When properly implemented, this SaC approach can also allow companies to more easily and clearly meet regulatory requirements and satisfy audit needs without significant disruptions. To define how the new foundations will improve the institution’s compliance, security, and resilience, top institutions integrate their risk functions across all three lines of defense.
This focus on automation also extends to FinOps (financial operations), the process of dynamically managing application costs in the cloud. Because the cloud is so dynamic—new servers can come online as needed, and capacity can be extended to meet unforeseen spikes in usage—automating finances can help to flag or adjust financial issues to keep costs in line with the business’s goals.
Lastly, leading institutions also rewire their operating model across application development, infrastructure, risk, and security to take full advantage of the automation enabled by cloud, particularly during the period before the full cloud migration is complete. This requires DevOps and site-reliability-engineering (SRE) practices, productized infrastructure services, outcome-driven governance, and engineering-centric capabilities. This “hybrid ops” management of both on-premises and cloud operations—for incident management, as an example—can set the stage for the institution’s eventual cloud destination while making sure nothing slips during the extended period when it is operating in more than one environment.
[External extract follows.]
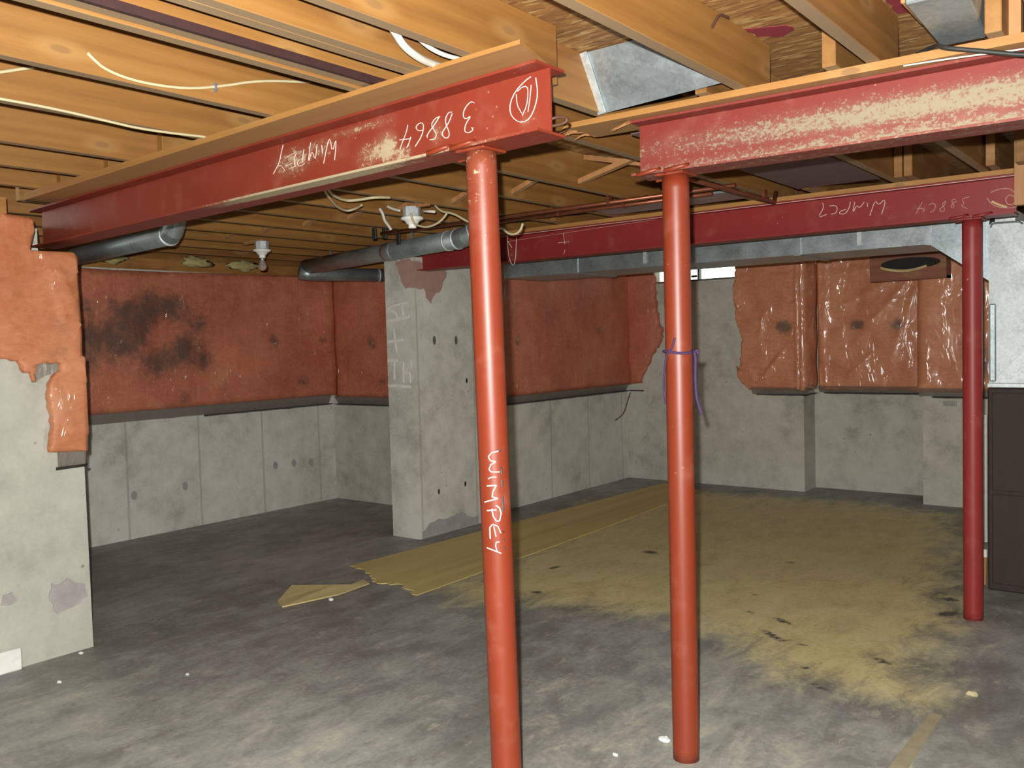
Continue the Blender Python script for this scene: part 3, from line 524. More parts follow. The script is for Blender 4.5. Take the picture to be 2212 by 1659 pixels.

When one US regional bank began its migration, it planned to move 40–50 percent of its IT workloads to the cloud within three years, with the rest following in the next few years. But halfway through the first phase of the effort, it found that provisioning cloud infrastructure, such as environments, network changes, and access and identity management, still took three to four months—nowhere near the target of less than 24 hours. Only some aspects of the process had been automated, forcing application teams to continue using manual security controls and ticket-based requests, which introduced significant delays, limited the agility that cloud was expected to bring, and created additional risk.
Leaders decided to hit pause in order to build technical tools and capabilities that would enable them to make faster progress in the future. To lay a firm foundation, they committed to fully automating their cloud foundation and security controls. Another key step was to streamline policies and governance processes to take advantage of automation and minimize manual handoffs. Thanks to these and other efforts, the bank now expects to complete its cloud migration and exit its data centers ahead of its original schedule.
While most financial institutions are still early in their cloud journey, we are already seeing a widening gap in success between those taking a tentative, experimentation approach and those working backwards from a well-defined destination to architect lighthouses and a plan characterized by the three shifts outlined here. We believe this offers financial institutions their best chance of capturing the significant business value cloud can offer.